O coordenador regional da Associação Nacional dos Transportes Públicos (ANTP), Willian de Aquino, classifica a via como congestionada:

— Não demora muito para ela ficar saturada. Isso vai acontecer quando passar a receber entre 150 mil e 160 mil veículos por dia.

Uma cláusula fixada em 2005 pelo nono aditivo ao contrato pode dificultar, mas não impedir, um acordo com a Lamsa, segundo o advogado Hermano Cabernite, especialista em direito administrativo. Pelo dispositivo, "não constitui motivo hábil a justificar eventual reequilíbrio financeiro a variação, a menos ou a mais, do volume de tráfego futuro”.

— Entendo que a prefeitura poderá modificar unilateralmente o contrato. Caso não ocorra um acordo entre as partes, se a Lamsa discordar, poderá submeter o caso à Justiça, onde será analisada a superposição ou não do interesse público. A lei 8.666 (que trata de licitações) confere à administração pública prerrogativas especiais, dentre elas a de modificar contratos unilateralmente, para melhor adequá-los às finalidades de interesse público, ressaltando, entretanto, os direitos do contratado — avalia Carbernite.

Uma análise das demonstrações contábeis, feita pelos economistas Gilberto Braga, Marcos Heringer e Fabrice Blancard, do Instituto Brasileiro de Mercado de Capitais (Ibmec), revela que, no ano passado, a margem líquida da Lamsa chegou a 36,7%, enquanto a alcançada pelo setor que explora rodovias no país foi de 15,2%, em média. Isso significa que, a cada vez que um motorista pagava a tarifa básica da Linha Amarela, que era R$ 5,50 em 2014, caíam no bolso da concessionária R$ 2,02. Os 63,3% restantes da arrecadação foram usados para pagar todas as despesas: obras, equipamentos, financiamentos, operação e impostos.

— A Linha Amarela é um negócio da China — diz Gilberto Braga.

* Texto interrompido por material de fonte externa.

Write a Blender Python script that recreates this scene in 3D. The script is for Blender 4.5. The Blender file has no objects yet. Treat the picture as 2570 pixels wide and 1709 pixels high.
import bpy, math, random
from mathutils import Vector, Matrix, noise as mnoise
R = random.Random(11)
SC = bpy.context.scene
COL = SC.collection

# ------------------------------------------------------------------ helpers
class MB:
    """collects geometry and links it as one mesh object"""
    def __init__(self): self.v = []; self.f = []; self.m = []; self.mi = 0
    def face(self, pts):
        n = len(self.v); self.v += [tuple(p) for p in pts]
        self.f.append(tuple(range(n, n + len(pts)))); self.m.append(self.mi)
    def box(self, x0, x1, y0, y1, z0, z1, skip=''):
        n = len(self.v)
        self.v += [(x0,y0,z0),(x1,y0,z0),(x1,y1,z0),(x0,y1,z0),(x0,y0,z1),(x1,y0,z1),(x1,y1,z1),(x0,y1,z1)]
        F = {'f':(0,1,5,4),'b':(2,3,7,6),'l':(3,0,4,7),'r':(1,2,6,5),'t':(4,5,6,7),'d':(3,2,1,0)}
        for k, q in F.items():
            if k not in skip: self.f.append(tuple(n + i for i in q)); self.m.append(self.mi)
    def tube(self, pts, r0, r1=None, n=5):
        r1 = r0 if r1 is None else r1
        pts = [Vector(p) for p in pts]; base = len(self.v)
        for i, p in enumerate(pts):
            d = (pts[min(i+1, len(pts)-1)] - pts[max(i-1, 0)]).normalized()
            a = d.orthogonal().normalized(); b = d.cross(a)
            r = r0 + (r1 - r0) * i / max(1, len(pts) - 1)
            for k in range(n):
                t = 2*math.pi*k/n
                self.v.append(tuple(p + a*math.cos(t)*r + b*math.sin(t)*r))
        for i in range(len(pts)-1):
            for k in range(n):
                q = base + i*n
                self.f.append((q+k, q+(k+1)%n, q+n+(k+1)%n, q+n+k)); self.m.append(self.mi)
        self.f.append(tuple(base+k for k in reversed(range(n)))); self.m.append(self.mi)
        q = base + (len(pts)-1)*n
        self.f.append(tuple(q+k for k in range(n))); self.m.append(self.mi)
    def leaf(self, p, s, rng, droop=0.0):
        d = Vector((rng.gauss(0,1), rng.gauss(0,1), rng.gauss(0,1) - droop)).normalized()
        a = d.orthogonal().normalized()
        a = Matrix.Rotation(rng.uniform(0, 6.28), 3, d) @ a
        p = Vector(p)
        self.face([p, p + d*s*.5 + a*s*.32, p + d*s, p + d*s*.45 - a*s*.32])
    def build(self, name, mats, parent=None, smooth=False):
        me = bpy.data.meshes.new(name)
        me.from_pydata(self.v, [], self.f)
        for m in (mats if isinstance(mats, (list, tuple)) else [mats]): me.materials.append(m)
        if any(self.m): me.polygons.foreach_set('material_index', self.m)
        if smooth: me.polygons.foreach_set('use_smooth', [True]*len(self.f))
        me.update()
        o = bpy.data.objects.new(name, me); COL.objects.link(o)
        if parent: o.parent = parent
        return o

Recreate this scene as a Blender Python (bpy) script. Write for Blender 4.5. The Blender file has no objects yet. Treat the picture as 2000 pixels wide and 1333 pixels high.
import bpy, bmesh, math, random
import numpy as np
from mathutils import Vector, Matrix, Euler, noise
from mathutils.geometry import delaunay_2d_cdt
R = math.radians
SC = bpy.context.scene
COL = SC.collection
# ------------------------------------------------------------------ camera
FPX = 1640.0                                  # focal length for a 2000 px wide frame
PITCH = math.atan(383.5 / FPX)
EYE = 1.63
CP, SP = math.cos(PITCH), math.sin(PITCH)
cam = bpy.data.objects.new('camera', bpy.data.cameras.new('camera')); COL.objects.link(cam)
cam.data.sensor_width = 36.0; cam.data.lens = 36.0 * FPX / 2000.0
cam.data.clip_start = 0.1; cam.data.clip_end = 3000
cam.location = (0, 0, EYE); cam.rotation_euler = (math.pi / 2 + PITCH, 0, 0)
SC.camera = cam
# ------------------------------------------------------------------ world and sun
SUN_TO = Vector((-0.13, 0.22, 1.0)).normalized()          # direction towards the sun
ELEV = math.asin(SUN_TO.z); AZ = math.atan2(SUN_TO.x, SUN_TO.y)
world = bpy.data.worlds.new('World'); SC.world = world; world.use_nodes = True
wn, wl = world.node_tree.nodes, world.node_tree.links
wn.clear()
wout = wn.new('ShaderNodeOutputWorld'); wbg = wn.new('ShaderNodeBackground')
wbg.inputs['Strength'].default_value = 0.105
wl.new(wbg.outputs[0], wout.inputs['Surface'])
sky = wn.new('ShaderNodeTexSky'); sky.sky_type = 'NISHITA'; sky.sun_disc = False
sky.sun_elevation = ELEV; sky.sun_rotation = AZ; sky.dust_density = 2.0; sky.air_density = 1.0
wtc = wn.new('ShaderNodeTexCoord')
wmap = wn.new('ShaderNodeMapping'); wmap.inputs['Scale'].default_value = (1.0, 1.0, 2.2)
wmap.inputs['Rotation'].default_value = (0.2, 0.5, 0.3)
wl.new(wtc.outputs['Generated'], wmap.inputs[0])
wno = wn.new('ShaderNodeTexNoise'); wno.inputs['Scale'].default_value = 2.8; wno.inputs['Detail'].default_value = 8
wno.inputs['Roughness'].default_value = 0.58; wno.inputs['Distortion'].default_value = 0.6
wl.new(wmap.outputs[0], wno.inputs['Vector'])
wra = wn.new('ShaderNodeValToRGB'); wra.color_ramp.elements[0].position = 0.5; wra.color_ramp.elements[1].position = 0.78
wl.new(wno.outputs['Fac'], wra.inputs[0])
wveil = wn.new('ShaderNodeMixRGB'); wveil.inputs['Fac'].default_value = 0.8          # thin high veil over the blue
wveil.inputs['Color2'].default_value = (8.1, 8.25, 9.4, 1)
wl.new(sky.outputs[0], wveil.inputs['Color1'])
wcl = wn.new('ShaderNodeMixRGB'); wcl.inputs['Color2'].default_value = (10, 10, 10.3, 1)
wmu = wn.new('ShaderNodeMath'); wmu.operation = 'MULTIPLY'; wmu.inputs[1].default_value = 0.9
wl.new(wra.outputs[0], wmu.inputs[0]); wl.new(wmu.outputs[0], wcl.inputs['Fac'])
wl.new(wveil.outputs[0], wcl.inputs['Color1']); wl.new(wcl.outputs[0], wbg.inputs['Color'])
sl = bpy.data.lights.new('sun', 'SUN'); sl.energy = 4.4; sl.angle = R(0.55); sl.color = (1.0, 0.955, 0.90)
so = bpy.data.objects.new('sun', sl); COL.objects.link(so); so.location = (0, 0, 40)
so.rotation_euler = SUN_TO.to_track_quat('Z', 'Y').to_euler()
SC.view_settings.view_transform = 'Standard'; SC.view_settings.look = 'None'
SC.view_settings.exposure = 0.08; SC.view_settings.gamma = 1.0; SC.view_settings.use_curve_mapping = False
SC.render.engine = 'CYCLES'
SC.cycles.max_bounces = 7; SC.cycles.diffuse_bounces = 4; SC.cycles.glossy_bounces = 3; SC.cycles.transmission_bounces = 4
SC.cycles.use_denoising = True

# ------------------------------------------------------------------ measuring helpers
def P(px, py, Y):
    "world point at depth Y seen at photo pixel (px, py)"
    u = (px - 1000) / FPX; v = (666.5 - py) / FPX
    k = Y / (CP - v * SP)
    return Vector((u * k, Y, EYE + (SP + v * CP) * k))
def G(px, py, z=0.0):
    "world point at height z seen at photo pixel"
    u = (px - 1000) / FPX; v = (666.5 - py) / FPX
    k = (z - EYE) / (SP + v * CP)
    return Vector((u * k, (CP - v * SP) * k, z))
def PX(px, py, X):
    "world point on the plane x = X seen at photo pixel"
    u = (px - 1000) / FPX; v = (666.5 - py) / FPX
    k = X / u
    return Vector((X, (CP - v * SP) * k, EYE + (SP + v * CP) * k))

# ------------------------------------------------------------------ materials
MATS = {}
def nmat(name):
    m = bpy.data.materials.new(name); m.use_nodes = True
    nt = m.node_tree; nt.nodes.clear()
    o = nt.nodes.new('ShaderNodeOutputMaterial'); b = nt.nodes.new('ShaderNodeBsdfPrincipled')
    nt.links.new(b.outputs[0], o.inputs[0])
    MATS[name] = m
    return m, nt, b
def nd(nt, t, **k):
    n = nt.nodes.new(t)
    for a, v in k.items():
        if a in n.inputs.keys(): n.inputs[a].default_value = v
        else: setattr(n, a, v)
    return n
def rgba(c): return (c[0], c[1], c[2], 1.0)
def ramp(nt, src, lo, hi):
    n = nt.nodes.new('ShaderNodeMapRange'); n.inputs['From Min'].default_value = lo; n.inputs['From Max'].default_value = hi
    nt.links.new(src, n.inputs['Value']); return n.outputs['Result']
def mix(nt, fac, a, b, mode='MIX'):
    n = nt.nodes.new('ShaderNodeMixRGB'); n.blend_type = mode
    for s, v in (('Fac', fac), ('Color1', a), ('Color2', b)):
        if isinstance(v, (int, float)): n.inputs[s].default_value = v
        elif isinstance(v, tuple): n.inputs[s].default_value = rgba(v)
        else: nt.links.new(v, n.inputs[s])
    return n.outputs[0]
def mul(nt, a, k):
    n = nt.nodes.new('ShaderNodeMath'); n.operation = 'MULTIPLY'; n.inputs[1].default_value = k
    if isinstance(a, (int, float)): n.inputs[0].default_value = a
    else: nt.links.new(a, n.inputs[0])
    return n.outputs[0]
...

Desta vez, a ampliação do prazo de concessão ficará de fora da mesa de negociações da prefeitura com a Lamsa — controlada pela Invepar, que tem como acionistas o BB Fundo de Investimentos em Ações, a Federação dos Economiários Federais (Funcef), a Fundação Petrobras de Seguridade Social (Petros) e a OAS Infraestrutura. É que, após duas renovações, o contrato alcançará em 2037 os 40 anos, máximo permitido por lei.

O engenheiro civil Eduardo Marinho, de 50 anos, que mora na Barra e trabalha no Fundão, está na torcida pela redução da tarifa (a básica atualmente é R$ 5,90) ou para que ela deixe de ser cobrada nos dois sentidos. Como Juliana, ele transformou o Waze num aliado.

— Avalio o custo/benefício. Se a diferença de tempo for de até dez minutos, vou pela Zona Sul em vez da Linha Amarela, para não pagar pedágio — conta o engenheiro.

Após uma análise de técnicos de seu gabinete dos aditivos e outros documentos fornecidos pelo TCM ao GLOBO, a vereadora Teresa Bergher (PSDB) decidiu encaminhar uma representação ao Ministério Público, pedindo que o contrato seja investigado:

— A empresa vem tendo uma margem de lucro muito alta, e quem paga é o cidadão.

Aprovado pela Câmara, um projeto do vereador Eduardo Moura (PSC), que determina o fim do pedágio duplo para carros e motos que transitarem por vias municipais no período de duas horas, foi vetado pelo prefeito Eduardo Paes. Agora, volta a ser analisado pelo Legislativo.

— A tarifa nos dois sentidos é abusiva — reclama o inspetor de solda Thiago França do Carmo, de 34 anos.

Pelo 11º aditivo, o pedágio teve um reajuste de 2,32% acima do IPCA-E, entre 2012 e 2015. Em contrapartida, a Lamsa arcou com obras que totalizaram R$ 251 milhões ( R$ 354,2 milhões, corrigidos pelo IPCA-E), inclusive fora da Linha Amarela. Foram incluídos no pacote, por exemplo, a recuperação do pavimento da Linha Vermelha e o alargamento de um trecho da pista lateral da Avenida Brasil, em frente à Fiocruz.

— Por que não promover a competição para a renovação do contrato? — questiona o economista Claudio Frischtak, que critica a decisão da prefeitura de prorrogar o contrato, que venceria em 2022. — A solução para baratear o pedágio, como aconteceu na Ponte Rio-Niterói, passa pela licitação.

Em junho, o pedágio para automóveis na RioNiterói caiu de R$ 5,20 para R$ 3,70, quando a EcoPonte (grupo EcoRodovias) passou a administrar a via, no lugar da CCR. Porém, números da Agência Nacional de Transportes Terrestres (ANTT) indicam que o fluxo se manteve estável, em cerca de 80 mil veículos/dia.

TRANSOLÍMPICO: NOVA VIA URBANA COM PEDÁGIO

A Lamsa não forneceu o total arrecadado desde 1998. E Arraes afirma que solicitou à empresa, mas ainda não recebeu a informação. As demonstrações contábeis disponíveis na internet, de 2007 a 2014, permitem verificar que, nesses oito anos, o lucro líquido da concessionária foi de R$ 871,63 milhões, atualizados pelo IPCA-E. Quanto aos investimentos da empresa em obras e os custos com o atraso do início do pedágio (que constam dos aditivos), eles totalizam R$ 871.639.885,61, atualizados. Ficam de fora gastos com operação e manutenção.

Por e-mail, a Lamsa informa que, "no período de 2007 a 2014, investiu em melhorias na via e na prestação de serviços operacionais aproximadamente R$ 900 milhões”. Porém, não relaciona o que foi feito.

Depois da Linha Amarela, o corredor Transolímpico (Jacarepaguá-Deodoro), que deve ficar fica pronto antes das Olimpíadas, será a próxima via urbana do Rio com cobrança de pedágio. Por ali, passarão ainda ônibus articulados (BRTs).

A preços atuais, a tarifa básica do Transolímpico deve ser igual à da Linha Amarela (R$ 5,90). Dos 25 quilômetros do corredor, 13 serão operados pelo consórcio Via Rio (Invepar, Odebrecht Transport e CCR). O trecho entre o Parque Olímpico e o Recreio ficará sob a responsabilidade da prefeitura.